現代の計測器において利用されている様々な記述を、一つ一つ詳しくご紹介していくシリーズ記事。
現代の計測機器の多くは旧来のアナログ式の計測機器に比べデジタル方式を採用したことで飛躍的にその精度が高くなっています。
しかし実はそこに応用されている技術は計測機器の種類や用途が変わっても、同じ技術が応用されていることもしばしばです。
このシリーズではそうした様々な計測機器に応用される、基本的な技術や仕組みについてできるだけ分かり易く、できるだけ詳しくご紹介していきます。
第三回目は身近な存在であるねじについて、その定義や理論を含めてご紹介します。
このページの目次
ねじとは?
第一回と第二回では身近な存在ではあるものの、目で見ることができないためにその存在を認識しにくい二つの原理をご紹介しました。
今回はちょっと志向を変えて、古くから計測機器に多く使用されている構造の一つ「ねじ」についてご紹介します。
ねじとは表面に一定(一様)ならせん状の突起を持った円筒状や円錐状の形状を有したものの総称です。
「一様」という表現が入るため、螺旋形状の途中でその形状が変化してしまうものは、厳密にはねじとは呼べません。
ねじの分類
ねじは螺旋形状の構成とその突起部分が対象となる形状の内側にあるのか、外側にあるのかによって大きく分けることができます。
まず、突起が物体の表面外側に形成されているものを「おねじ(雄ねじ)」と呼び、反対に内側部分に突起を有した形状のものを「めねじ(雌ねじ)」と呼びます。
また、円筒上の表面に突起を持つ構造のねじを「平行ねじ」、円錐の形状を持つものを「テーパねじ」と呼びそれぞれに分類されています。
また、右回りに進むねじを「右ねじ」、その反対を「左ねじ」と呼び、こちらもねじの種類として分類されています。
ねじの突起部分の違いによる分類
先ほどのねじ全体の形状による分類の他に、ねじはその突起部分の形状の違いによっても分類されます。
- 三角ねじ(突起の形状が三角の形をしたねじ)
- 梯形ねじ(突起部分が台形の形状をしたねじ)
- 四角ねじ(突起部分が正方形もしくは長方形の断面をしたねじ)
- 丸ねじ (突起部分が丸い形状をしたねじ)
更に、それぞれの形状ごとに異なった特徴を持ったねじが複数存在し、それぞれに違った規格と呼び名を持っています。
ねじの特徴
正確に製造されたねじには次のような様々な特徴があります。
もちろん突起部分の形状の違いによっては、多少の差はありますが基本的にねじである以上は同じような特徴を持っています。
一回転で進む距離は常に一定
ねじが一回転で進む距離を「ピッチ」と呼びます。
通常ねじはおねじとめねじを組み合わせて使用します。その際、ねじを一回転回すことでねじが進む距離はそのねじの規格(ピッチ)に等しく、常に一定距離進みます。
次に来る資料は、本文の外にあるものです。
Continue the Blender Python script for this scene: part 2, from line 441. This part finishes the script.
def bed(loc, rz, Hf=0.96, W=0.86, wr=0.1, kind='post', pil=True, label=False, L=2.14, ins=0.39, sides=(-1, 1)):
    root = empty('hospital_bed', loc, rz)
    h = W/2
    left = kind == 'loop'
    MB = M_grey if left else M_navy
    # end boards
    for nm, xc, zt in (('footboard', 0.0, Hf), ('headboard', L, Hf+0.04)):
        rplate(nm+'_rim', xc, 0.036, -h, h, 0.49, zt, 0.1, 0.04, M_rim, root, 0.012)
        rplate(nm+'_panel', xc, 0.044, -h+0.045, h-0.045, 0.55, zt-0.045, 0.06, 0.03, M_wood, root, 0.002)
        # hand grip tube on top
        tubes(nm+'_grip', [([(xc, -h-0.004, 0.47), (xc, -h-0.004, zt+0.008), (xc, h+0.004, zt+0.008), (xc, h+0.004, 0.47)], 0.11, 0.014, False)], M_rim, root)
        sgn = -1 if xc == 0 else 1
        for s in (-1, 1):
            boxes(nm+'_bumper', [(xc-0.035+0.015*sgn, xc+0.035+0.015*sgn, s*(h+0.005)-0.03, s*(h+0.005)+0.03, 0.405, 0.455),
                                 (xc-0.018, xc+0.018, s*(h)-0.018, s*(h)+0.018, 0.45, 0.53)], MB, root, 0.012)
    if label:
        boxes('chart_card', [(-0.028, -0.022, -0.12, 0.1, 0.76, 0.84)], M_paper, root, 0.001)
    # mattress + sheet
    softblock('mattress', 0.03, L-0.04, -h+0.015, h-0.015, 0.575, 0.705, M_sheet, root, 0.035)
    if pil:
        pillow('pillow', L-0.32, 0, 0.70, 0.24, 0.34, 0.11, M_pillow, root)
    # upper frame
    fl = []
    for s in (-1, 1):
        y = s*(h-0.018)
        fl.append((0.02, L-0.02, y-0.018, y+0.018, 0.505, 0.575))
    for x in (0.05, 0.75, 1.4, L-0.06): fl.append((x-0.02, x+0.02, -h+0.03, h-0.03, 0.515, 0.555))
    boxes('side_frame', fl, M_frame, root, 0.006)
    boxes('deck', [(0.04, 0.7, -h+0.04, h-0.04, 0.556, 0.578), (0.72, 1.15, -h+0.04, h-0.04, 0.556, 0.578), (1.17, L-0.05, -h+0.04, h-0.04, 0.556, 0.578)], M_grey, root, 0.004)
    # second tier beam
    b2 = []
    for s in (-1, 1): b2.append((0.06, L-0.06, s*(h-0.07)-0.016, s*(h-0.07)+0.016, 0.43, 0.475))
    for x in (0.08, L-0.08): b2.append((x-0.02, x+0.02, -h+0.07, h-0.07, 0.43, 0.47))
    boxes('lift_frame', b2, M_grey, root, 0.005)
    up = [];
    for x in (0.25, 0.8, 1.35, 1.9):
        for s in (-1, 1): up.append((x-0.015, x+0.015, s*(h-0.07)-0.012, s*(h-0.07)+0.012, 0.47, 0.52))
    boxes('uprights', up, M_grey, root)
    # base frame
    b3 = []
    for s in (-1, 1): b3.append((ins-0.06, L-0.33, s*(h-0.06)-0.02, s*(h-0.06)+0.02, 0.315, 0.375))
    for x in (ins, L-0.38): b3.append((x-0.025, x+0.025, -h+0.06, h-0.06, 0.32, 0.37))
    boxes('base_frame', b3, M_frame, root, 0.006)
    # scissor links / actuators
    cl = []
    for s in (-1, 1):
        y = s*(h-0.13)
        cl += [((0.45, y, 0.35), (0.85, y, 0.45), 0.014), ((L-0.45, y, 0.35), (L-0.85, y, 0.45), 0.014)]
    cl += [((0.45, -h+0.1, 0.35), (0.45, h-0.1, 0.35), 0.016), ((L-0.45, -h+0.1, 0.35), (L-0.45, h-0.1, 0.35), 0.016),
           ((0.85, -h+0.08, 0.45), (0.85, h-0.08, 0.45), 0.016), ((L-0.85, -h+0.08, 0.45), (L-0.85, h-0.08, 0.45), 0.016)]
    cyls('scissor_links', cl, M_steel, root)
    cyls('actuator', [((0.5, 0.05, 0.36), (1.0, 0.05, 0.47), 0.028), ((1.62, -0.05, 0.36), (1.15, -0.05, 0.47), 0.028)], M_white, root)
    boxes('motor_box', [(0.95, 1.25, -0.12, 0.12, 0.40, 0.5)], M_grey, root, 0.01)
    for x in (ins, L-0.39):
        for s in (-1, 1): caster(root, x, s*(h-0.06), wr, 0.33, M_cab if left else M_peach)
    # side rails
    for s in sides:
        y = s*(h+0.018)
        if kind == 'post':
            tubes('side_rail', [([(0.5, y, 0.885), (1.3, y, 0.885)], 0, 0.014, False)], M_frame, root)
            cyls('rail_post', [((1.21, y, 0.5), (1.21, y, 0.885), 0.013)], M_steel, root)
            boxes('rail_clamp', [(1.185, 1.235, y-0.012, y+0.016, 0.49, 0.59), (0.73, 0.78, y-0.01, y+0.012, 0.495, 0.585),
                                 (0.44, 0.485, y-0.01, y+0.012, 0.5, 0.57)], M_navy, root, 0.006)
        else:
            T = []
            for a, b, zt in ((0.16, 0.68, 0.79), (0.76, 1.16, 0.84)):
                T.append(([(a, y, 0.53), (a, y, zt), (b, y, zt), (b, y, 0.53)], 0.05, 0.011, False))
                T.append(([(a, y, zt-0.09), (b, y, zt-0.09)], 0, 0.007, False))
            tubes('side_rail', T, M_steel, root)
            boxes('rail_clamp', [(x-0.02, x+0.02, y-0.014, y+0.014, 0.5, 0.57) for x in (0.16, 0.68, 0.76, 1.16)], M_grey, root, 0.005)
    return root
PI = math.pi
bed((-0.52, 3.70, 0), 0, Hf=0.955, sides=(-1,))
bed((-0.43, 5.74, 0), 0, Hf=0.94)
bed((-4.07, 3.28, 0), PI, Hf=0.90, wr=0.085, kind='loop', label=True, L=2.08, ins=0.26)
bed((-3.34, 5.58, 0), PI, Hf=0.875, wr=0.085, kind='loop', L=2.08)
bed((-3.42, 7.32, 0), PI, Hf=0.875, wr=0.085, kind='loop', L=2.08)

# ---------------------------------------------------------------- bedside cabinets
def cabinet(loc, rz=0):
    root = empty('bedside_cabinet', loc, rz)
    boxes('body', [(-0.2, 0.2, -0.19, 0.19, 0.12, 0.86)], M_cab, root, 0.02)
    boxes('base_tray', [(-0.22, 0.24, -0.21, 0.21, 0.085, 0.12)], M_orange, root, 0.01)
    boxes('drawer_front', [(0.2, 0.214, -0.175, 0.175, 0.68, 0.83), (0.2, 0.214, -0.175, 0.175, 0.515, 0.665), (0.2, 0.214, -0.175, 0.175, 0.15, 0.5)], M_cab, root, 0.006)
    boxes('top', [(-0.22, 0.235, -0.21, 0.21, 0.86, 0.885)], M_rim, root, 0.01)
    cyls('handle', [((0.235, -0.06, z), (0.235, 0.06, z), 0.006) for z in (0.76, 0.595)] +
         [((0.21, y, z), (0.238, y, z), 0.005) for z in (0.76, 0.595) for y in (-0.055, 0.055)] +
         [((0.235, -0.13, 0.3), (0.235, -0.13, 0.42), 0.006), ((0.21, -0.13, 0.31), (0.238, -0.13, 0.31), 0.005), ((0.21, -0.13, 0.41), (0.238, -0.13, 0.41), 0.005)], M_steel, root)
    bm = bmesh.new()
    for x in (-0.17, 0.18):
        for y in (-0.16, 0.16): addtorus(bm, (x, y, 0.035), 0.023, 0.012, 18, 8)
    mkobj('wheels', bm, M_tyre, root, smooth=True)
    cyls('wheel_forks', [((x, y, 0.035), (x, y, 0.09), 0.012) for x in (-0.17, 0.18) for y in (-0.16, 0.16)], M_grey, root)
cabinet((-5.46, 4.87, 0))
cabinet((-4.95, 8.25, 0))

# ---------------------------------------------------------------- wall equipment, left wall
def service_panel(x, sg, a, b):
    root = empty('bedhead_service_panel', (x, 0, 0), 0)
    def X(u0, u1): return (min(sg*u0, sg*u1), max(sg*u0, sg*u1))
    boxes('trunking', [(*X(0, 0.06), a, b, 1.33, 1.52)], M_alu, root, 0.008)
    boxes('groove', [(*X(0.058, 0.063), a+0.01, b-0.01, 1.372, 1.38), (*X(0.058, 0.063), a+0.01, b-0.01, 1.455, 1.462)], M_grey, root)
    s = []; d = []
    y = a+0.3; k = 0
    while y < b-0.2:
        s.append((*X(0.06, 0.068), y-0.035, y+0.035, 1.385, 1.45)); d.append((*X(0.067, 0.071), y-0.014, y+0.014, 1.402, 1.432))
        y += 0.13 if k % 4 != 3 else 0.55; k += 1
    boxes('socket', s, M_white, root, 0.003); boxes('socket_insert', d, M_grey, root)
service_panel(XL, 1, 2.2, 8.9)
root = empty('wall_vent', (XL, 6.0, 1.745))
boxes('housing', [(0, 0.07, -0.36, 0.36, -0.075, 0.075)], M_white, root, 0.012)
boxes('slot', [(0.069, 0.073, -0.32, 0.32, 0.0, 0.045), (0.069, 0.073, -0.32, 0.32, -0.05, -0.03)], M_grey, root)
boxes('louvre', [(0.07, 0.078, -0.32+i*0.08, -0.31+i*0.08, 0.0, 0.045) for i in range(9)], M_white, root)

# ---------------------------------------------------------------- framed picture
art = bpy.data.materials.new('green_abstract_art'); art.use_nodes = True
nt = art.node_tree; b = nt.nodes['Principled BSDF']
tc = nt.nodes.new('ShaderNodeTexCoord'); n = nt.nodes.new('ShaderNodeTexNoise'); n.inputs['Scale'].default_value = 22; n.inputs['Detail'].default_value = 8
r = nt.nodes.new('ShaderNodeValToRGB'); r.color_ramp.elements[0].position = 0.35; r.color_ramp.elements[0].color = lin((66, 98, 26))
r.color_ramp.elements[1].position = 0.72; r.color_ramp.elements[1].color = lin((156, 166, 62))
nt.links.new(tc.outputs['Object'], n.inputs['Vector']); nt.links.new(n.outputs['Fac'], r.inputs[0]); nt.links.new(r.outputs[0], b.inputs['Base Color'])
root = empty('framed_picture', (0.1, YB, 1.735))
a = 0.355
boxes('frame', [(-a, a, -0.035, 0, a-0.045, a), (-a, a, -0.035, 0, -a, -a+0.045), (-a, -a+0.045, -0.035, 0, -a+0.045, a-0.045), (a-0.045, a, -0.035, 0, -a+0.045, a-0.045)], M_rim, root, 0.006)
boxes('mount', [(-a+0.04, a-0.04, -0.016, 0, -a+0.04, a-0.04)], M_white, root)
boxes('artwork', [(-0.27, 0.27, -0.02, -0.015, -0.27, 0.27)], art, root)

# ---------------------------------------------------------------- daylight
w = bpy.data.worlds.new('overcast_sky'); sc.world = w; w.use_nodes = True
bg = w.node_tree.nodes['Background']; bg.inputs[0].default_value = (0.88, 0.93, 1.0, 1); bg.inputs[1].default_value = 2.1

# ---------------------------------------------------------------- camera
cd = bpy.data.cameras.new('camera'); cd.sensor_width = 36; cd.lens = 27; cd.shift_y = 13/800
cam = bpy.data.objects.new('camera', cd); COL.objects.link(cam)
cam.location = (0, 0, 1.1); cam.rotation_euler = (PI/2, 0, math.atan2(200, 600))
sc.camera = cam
ピッチが小さいほど、おねじとめねじの隙間は小さくなる
おねじとめねじは一定の隙間(クリアワンス)をもって構成されています。
この隙間(クリアランス)はねじのピッチが小さくなるほどに、狭くなるという特徴があります。
これはねじの大きさを規定する場合に用いる「有効径」と呼ばれる数値の、おねじとめねじの差がピッチが小さいほど狭くなるように規定されているためです。
ねじを利用した様々な計測機器
最後にここまで紹介したねじの特徴を最大限りようした計測機器をいくつかご紹介します。
現代のように科学的な測定のできなかった時代に、先人たちの知恵によって生み出された様々な計測機器
その多くは現代でも加工の現場の第一線で活躍しています。
マイクロメーター
ねじの原理を利用した計測器としてもっとも有名且つ普及している計測機器です。
現在国内で販売されているほとんどのマイクロメーターに使用されているのは
「三角ねじ」・「ねじ山角度60°」・「ピッチ0.5」・「左ねじ」
の四つの要素を持ったねじです。
マイクロメーターの多くは、計測用のハンドルを一回転回すと測定子が0.5㎜進む構造を持っています。
インサイドマイクロ
基本的にはアウトマイクロと同じ原理で構成されている、内径計測専用の計測機器です。
ねじのまとめ
ねじはその種類を上げればきりがないほどに世の中に多数の種類が存在します。
それらのねじは工業の発達に欠かすことのできない存在として、古くから利用されてきました。
これからどれだけ工業が発展を遂げても、きっとなくなることの無い技術として利用され続けていくことでしょう。